Reproduce every line of the listing as written, apart from the pictures.

## START

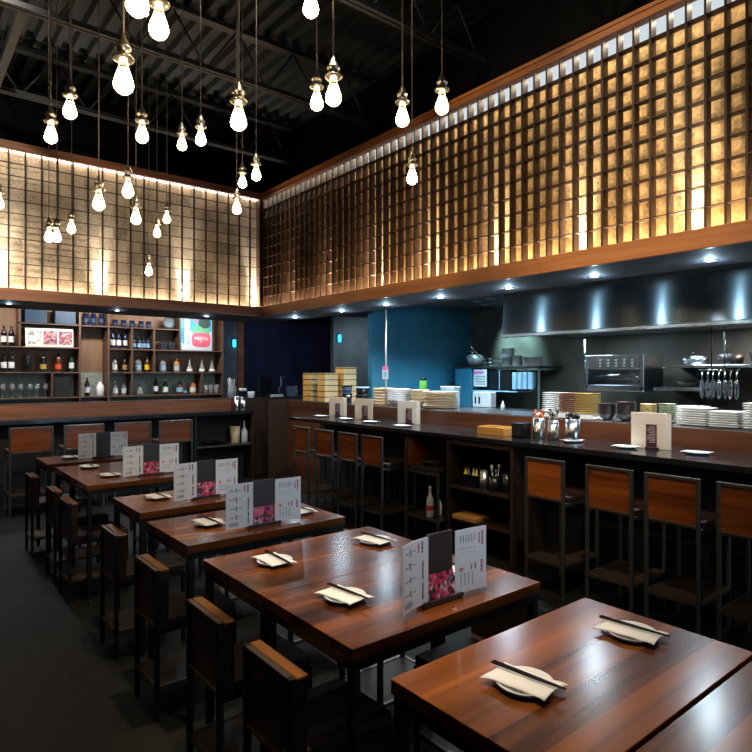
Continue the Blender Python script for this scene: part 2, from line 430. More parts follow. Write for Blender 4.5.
# corrugated deck, ribs running away along y
mb = MB(); x = -3.0; v = []; f = []
prof = []
while x < 9.0:
    prof += [(x,5.30),(x+0.06,5.30),(x+0.085,5.24),(x+0.145,5.24)]; x += 0.17
n = len(prof)
for (px_, pz_) in prof: v.append((px_,-3.0,pz_))
for (px_, pz_) in prof: v.append((px_,11.6,pz_))
for i in range(n-1): f.append((i,n+i,n+i+1,i+1))
mb.add(v, f); mb.box(-3,-3,5.32,9,11.6,5.4)
struct('ceiling', mb, M['ceil'])
struct('wall_left', MB().box(-3.1,-3.1,0,-3.0,11.6,5.4), M['black'])
# front wall behind the camera with a window opening
WX0, WX1, WZ0, WZ1 = 2.6, 5.6, 0.35, 2.7
struct('wall_front', MB().box(-3,-3.1,0,WX0,-3,5.4).box(WX1,-3.1,0,9,-3,5.4).box(WX0,-3.1,0,WX1,-3,WZ0).box(WX0,-3.1,WZ1,WX1,-3,5.4), M['black'])
mb = MB()
for xx in (WX0, (WX0+WX1)/2-0.03, WX1-0.06): mb.box(xx,-3.08,WZ0,xx+0.06,-3.02,WZ1)
mb.box(WX0+0.06,-3.08,WZ0,WX1-0.06,-3.02,WZ0+0.06).box(WX0+0.06,-3.08,WZ1-0.06,WX1-0.06,-3.02,WZ1)
w1 = struct('window_1', mb, M['steel'])
p = obj('pane', MB().box(WX0+0.06,-3.055,WZ0+0.06,WX1-0.06,-3.045,WZ1-0.06), M['pane'], w1)
struct('wall_back', MB().box(-3,11.5,0,9.0,11.6,5.4), M['navy'])
struct('wall_right', MB().box(9.0,-3,0,9.1,11.6,5.4), M['black'])
# dark walls above the screens
struct('wall_back_upper', MB().box(-3.0,YL+0.25,2.75,XL+0.5,YL+0.32,5.23), M['deepblack'])
struct('wall_right_upper', MB().box(XL+0.25,-3.0,2.75,XL+0.32,YL+0.24,5.23), M['deepblack'])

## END

PROBLEM SOLUTION:
Continue the Blender Python script for this scene: part 2, from line 430. More parts follow. Write for Blender 4.5.
# corrugated deck, ribs running away along y
mb = MB(); x = -3.0; v = []; f = []
prof = []
while x < 9.0:
    prof += [(x,5.30),(x+0.06,5.30),(x+0.085,5.24),(x+0.145,5.24)]; x += 0.17
n = len(prof)
for (px_, pz_) in prof: v.append((px_,-3.0,pz_))
for (px_, pz_) in prof: v.append((px_,11.6,pz_))
for i in range(n-1): f.append((i,n+i,n+i+1,i+1))
mb.add(v, f); mb.box(-3,-3,5.32,9,11.6,5.4)
struct('ceiling', mb, M['ceil'])
struct('wall_left', MB().box(-3.1,-3.1,0,-3.0,11.6,5.4), M['black'])
# front wall behind the camera with a window opening
WX0, WX1, WZ0, WZ1 = 2.6, 5.6, 0.35, 2.7
struct('wall_front', MB().box(-3,-3.1,0,WX0,-3,5.4).box(WX1,-3.1,0,9,-3,5.4).box(WX0,-3.1,0,WX1,-3,WZ0).box(WX0,-3.1,WZ1,WX1,-3,5.4), M['black'])
mb = MB()
for xx in (WX0, (WX0+WX1)/2-0.03, WX1-0.06): mb.box(xx,-3.08,WZ0,xx+0.06,-3.02,WZ1)
mb.box(WX0+0.06,-3.08,WZ0,WX1-0.06,-3.02,WZ0+0.06).box(WX0+0.06,-3.08,WZ1-0.06,WX1-0.06,-3.02,WZ1)
w1 = struct('window_1', mb, M['steel'])
p = obj('pane', MB().box(WX0+0.06,-3.055,WZ0+0.06,WX1-0.06,-3.045,WZ1-0.06), M['pane'], w1)
struct('wall_back', MB().box(-3,11.5,0,9.0,11.6,5.4), M['navy'])
struct('wall_right', MB().box(9.0,-3,0,9.1,11.6,5.4), M['black'])
# dark walls above the screens
struct('wall_back_upper', MB().box(-3.0,YL+0.25,2.75,XL+0.5,YL+0.32,5.23), M['deepblack'])
struct('wall_right_upper', MB().box(XL+0.25,-3.0,2.75,XL+0.32,YL+0.24,5.23), M['deepblack'])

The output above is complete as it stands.